(Written exercise): Extract the listing in its entirety, keeping each line identical to the original.

═══ Dataset extract

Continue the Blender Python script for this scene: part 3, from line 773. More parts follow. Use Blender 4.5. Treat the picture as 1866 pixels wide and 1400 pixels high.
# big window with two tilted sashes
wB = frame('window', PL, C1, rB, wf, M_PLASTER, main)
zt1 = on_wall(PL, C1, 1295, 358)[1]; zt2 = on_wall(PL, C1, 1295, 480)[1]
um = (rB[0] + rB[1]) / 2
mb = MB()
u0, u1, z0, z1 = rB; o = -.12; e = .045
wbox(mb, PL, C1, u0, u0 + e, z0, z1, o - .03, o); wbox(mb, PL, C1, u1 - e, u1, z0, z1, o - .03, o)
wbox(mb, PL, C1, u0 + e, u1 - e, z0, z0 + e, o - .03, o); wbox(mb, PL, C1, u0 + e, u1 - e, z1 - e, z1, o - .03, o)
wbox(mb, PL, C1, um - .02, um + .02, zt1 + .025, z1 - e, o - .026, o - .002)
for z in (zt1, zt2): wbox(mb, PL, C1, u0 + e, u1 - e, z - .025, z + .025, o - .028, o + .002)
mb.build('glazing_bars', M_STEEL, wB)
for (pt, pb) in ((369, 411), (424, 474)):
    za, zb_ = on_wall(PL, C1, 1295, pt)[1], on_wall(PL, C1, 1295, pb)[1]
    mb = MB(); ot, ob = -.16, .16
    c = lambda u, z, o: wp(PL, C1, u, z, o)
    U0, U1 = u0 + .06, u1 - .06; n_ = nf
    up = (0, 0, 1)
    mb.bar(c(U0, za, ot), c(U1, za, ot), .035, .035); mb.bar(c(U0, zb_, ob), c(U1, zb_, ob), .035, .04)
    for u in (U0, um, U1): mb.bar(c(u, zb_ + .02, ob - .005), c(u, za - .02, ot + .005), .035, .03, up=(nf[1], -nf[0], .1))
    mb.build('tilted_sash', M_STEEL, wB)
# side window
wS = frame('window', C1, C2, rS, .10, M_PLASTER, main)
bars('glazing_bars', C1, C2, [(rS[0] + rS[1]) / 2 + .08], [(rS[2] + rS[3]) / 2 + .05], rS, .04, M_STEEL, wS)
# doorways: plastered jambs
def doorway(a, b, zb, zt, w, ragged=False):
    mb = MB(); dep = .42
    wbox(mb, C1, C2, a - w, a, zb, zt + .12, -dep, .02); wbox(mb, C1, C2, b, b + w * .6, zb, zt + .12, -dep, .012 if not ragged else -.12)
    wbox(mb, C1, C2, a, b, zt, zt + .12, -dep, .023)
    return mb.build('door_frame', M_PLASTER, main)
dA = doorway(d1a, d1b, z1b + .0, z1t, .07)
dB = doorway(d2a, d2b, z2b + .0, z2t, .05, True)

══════

(Output for this task):
Continue the Blender Python script for this scene: part 3, from line 773. More parts follow. Use Blender 4.5. Treat the picture as 1866 pixels wide and 1400 pixels high.
# big window with two tilted sashes
wB = frame('window', PL, C1, rB, wf, M_PLASTER, main)
zt1 = on_wall(PL, C1, 1295, 358)[1]; zt2 = on_wall(PL, C1, 1295, 480)[1]
um = (rB[0] + rB[1]) / 2
mb = MB()
u0, u1, z0, z1 = rB; o = -.12; e = .045
wbox(mb, PL, C1, u0, u0 + e, z0, z1, o - .03, o); wbox(mb, PL, C1, u1 - e, u1, z0, z1, o - .03, o)
wbox(mb, PL, C1, u0 + e, u1 - e, z0, z0 + e, o - .03, o); wbox(mb, PL, C1, u0 + e, u1 - e, z1 - e, z1, o - .03, o)
wbox(mb, PL, C1, um - .02, um + .02, zt1 + .025, z1 - e, o - .026, o - .002)
for z in (zt1, zt2): wbox(mb, PL, C1, u0 + e, u1 - e, z - .025, z + .025, o - .028, o + .002)
mb.build('glazing_bars', M_STEEL, wB)
for (pt, pb) in ((369, 411), (424, 474)):
    za, zb_ = on_wall(PL, C1, 1295, pt)[1], on_wall(PL, C1, 1295, pb)[1]
    mb = MB(); ot, ob = -.16, .16
    c = lambda u, z, o: wp(PL, C1, u, z, o)
    U0, U1 = u0 + .06, u1 - .06; n_ = nf
    up = (0, 0, 1)
    mb.bar(c(U0, za, ot), c(U1, za, ot), .035, .035); mb.bar(c(U0, zb_, ob), c(U1, zb_, ob), .035, .04)
    for u in (U0, um, U1): mb.bar(c(u, zb_ + .02, ob - .005), c(u, za - .02, ot + .005), .035, .03, up=(nf[1], -nf[0], .1))
    mb.build('tilted_sash', M_STEEL, wB)
# side window
wS = frame('window', C1, C2, rS, .10, M_PLASTER, main)
bars('glazing_bars', C1, C2, [(rS[0] + rS[1]) / 2 + .08], [(rS[2] + rS[3]) / 2 + .05], rS, .04, M_STEEL, wS)
# doorways: plastered jambs
def doorway(a, b, zb, zt, w, ragged=False):
    mb = MB(); dep = .42
    wbox(mb, C1, C2, a - w, a, zb, zt + .12, -dep, .02); wbox(mb, C1, C2, b, b + w * .6, zb, zt + .12, -dep, .012 if not ragged else -.12)
    wbox(mb, C1, C2, a, b, zt, zt + .12, -dep, .023)
    return mb.build('door_frame', M_PLASTER, main)
dA = doorway(d1a, d1b, z1b + .0, z1t, .07)
dB = doorway(d2a, d2b, z2b + .0, z2t, .05, True)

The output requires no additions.